Tigers’ Fielder evokes memories of Stargell and McCovey

  • Tue Jan 31st, 2012 10:17pm
  • Sports

By John Lowe Detroit Free Press

DETROIT — Even now, decades after each took his final mighty left-handed cut, their names cause a shudder.

If you were their fan or their teammate, it’s a shudder of excitement, of admiration.

If you were a pitcher who had to get them out, it might be a shudder of dread.

Their names are Willie Stargell and Willie McCovey. They’re two of the top left-handed sluggers of all time.

Their names came up last week when longtime major league pitcher Jim Kaat was asked whom Prince Fielder reminds him of.

“He is a rare combination of talent,” said Kaat, now an analyst for MLB Network. “For left-handed-hitting first basemen with that combination of power and average, you have to go back to McCovey and Stargell — that type of player. He fits right into that category.”

McCovey hit 521 homers, most of them for the Giants.
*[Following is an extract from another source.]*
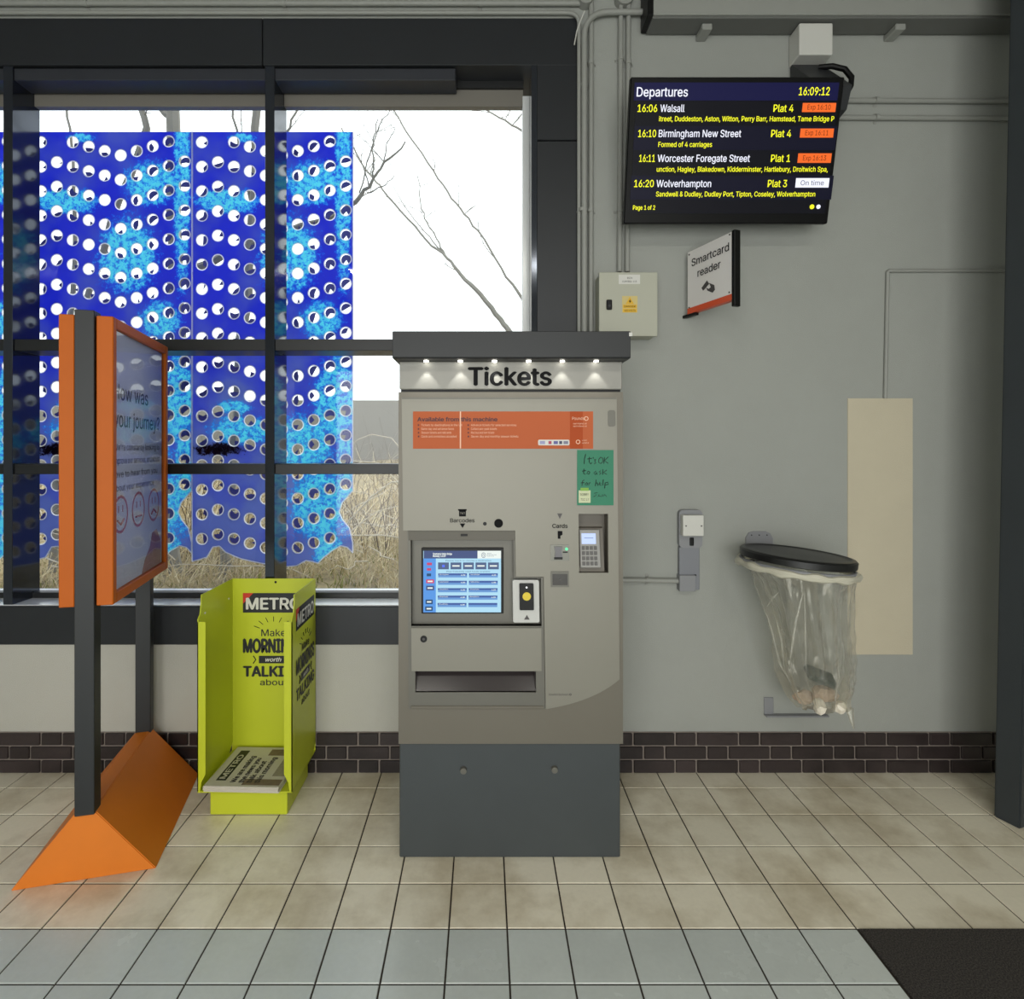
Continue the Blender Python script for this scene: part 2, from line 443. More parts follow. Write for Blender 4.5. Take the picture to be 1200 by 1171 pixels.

Stargell hit 475, all for the Pirates. Fielder, with his thunderous left-handed swing, has hit 230 homers, all for the Brewers. Now he’ll hit them for the Tigers.

How Prince fits lineage of Hall of Fame duo

That’s no small thing that Kaat said about Fielder — that he fits in the same lineage of such left-handed-hitting first basemen as McCovey and Stargell.

There are many ways to show how grand McCovey and Stargell were.

Awesome power: By late in Stargell’s career, you could go into more than a few National League parks, point to a distant and seemingly unreachable spot, and say, “Stargell hit one there.”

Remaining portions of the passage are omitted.